REPUBLIKA.CO.ID, BEIJING -- Presiden Amerika Serikat (AS) Donald Trump menepati janjinya untuk menambah tarif pada barang-barang yang diekspor China ke AS sebagai respons terhadap dugaan praktik perdagangan yang tidak adil dan peran China dalam krisis fentanyl di AS. Pada Sabtu (1/2/2025), Trump mengumumkan bahwa tarif tambahan sebesar 10 persen akan dikenakan pada ekspor China ke AS, selain tarif yang sudah ada sebelumnya.
Pada Ahad(2/2/2025), China langsung membalas dengan menyatakan penentangannya terhadap kebijakan tersebut dan berjanji akan mengambil "tindakan balasan yang sesuai" untuk melindungi kepentingannya. Namun, meskipun tarif baru ini diberlakukan, para analis mengatakan bahwa dampaknya terhadap ekonomi China kemungkinan tidak akan besar.

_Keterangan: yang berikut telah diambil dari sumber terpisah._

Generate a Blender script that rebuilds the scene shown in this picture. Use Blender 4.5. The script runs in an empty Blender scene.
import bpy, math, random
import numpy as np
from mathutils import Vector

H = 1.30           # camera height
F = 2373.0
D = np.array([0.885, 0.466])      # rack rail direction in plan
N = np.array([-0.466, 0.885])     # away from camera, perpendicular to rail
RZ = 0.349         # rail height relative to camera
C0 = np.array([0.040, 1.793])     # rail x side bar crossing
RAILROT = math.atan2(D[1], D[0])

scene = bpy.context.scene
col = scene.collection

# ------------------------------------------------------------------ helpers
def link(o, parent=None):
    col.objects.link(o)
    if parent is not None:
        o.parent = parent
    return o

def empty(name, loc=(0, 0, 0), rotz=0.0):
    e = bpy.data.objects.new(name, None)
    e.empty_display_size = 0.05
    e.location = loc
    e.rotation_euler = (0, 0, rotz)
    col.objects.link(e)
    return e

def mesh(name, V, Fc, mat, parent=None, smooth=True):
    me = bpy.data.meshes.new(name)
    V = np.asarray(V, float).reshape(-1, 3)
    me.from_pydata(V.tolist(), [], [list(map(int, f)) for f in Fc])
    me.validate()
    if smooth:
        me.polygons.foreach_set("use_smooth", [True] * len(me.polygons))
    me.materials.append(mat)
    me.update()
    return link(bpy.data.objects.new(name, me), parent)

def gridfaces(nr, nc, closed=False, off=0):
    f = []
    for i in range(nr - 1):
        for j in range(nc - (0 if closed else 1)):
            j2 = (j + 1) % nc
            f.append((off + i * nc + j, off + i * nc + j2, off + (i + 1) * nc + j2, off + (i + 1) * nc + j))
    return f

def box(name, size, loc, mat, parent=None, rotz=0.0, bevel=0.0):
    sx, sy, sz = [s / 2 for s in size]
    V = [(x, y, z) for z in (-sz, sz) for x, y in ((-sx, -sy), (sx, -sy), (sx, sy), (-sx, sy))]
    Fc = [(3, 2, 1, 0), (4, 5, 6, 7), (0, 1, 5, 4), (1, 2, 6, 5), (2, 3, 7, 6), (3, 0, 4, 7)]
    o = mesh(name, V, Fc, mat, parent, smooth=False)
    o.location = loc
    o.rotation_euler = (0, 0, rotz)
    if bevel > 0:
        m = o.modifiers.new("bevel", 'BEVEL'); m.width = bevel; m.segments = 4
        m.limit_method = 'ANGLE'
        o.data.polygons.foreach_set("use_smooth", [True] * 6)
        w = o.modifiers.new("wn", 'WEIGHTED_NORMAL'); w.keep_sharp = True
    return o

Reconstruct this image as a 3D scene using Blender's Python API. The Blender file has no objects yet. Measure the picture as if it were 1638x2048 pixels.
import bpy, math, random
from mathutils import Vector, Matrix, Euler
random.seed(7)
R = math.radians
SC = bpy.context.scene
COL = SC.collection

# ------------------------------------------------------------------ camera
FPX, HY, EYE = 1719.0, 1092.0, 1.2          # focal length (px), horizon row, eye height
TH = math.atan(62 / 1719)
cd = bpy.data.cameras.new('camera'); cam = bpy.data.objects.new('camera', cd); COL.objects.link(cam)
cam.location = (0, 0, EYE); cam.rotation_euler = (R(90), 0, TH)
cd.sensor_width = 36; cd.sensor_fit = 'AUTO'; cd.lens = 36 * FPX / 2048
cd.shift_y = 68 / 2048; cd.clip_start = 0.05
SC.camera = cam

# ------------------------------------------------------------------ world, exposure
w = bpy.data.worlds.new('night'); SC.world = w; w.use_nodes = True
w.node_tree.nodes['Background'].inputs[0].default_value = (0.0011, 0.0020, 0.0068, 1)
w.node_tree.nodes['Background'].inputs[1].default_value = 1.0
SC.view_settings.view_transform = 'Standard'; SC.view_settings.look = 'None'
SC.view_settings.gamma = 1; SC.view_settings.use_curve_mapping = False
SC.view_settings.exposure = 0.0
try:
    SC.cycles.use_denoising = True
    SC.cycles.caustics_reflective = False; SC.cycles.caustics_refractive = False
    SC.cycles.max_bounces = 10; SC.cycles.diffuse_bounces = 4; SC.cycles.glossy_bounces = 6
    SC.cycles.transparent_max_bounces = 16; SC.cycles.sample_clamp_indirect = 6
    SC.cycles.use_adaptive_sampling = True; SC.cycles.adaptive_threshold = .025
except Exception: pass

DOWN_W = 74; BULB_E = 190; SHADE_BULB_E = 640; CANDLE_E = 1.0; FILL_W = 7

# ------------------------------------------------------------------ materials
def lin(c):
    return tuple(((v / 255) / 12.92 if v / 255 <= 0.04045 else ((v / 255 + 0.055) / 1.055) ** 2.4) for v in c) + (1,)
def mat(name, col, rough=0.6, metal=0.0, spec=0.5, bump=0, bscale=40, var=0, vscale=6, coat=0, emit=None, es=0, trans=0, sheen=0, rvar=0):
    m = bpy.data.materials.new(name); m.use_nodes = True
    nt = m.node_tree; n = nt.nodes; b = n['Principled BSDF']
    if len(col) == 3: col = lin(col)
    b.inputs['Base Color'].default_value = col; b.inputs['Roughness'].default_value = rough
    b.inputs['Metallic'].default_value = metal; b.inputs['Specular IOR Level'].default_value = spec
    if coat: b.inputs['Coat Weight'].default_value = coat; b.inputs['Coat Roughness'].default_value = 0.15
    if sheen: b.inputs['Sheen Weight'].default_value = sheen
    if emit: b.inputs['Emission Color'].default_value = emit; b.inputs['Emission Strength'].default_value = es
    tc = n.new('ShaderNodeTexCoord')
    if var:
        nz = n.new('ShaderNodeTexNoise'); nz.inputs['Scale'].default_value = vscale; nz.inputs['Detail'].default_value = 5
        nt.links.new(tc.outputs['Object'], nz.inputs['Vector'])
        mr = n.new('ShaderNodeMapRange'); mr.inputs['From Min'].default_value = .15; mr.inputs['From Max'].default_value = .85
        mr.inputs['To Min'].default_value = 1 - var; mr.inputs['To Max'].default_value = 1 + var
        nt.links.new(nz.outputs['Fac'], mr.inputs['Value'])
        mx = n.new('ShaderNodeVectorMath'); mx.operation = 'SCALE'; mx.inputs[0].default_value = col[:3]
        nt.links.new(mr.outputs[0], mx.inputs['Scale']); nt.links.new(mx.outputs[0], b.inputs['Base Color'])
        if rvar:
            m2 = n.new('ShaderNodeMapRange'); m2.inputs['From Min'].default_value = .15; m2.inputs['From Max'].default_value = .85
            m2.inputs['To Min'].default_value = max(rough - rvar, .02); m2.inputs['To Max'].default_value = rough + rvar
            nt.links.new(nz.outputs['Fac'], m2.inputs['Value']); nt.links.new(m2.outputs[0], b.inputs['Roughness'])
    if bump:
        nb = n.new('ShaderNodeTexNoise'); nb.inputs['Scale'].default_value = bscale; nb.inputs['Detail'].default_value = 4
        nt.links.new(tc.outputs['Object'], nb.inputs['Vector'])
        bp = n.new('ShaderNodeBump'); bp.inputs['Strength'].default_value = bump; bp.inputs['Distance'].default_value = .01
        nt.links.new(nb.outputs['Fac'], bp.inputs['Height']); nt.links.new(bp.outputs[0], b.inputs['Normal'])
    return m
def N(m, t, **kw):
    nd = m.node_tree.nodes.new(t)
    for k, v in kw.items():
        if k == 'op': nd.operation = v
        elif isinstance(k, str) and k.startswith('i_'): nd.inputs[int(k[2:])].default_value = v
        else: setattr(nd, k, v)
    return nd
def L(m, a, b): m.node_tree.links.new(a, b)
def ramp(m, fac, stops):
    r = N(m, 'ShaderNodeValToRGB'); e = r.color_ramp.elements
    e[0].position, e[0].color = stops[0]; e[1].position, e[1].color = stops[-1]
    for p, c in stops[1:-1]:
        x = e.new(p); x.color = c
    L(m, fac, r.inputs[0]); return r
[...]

“China sudah memperhitungkan tarif yang lebih tinggi pada tahun ini. Langkah ini kemungkinan tidak akan mengubah harapan pasar terhadap prospek makro China,” kata Presiden Pinpoint Asset Management Zhiwei Zhang seperti dikutip Channel News Asia, Ahad (2/2/2025).
"Saya rasa China tidak perlu mengambil tindakan, seperti depresiasi nilai tukar, untuk mengimbangi (dampaknya),” tambahnya.
Menurut Bloomberg Economics, tarif 10 persen dapat mengurangi 40 persen ekspor barang-barang China ke AS, yang setara dengan 0,9 persen dari PDB China. Meskipun dampaknya terhadap ekonomi China relatif kecil, tarif ini akan memberikan tekanan tambahan pada pembuat kebijakan China yang sedang menghadapi pertumbuhan yang melambat, krisis sektor properti, dan konsumsi domestik yang lesu.
Perdagangan antara dua ekonomi terbesar dunia ini sangat besar, dengan total lebih dari 530 miliar dolar AS pada 2024. Penjualan barang-barang China ke AS mencapai lebih dari 400 miliar dolar AS, hanya kalah dari Meksiko. Ketidakseimbangan perdagangan yang besar, sekitar 270,4 miliar dolar AS, telah menjadi sumber ketegangan antara kedua negara.
Trump memulai perang perdagangan dengan China sejak 2016 dengan meluncurkan tarif besar terhadap barang-barang China yang kemudian dibalas dengan tarif pada produk AS. Kedua negara mencapai kesepakatan perdagangan "fase satu," namun Beijing gagal memenuhi komitmen impor barang-barang AS, yang memicu ketegangan lebih lanjut.
Meskipun Joe Biden tidak membatalkan tarif Trump, ia lebih terfokus pada isu-isu strategis seperti pembatasan ekspor chip canggih ke China dan tarif tambahan pada barang-barang seperti kendaraan listrik dan semikonduktor. Tarif baru ini menunjukkan keseriusan Trump dalam menghadapi China, yang dihubungkan dengan nasib aplikasi TikTok.
Sementara itu, China berjanji untuk mengambil tindakan balasan dan mempertimbangkan membawa kasus tarif ini ke Organisasi Perdagangan Dunia (WTO). Namun, ancaman lebih besar datang dari kemungkinan dampak terhadap kerjasama bilateral di bidang pengendalian narkoba.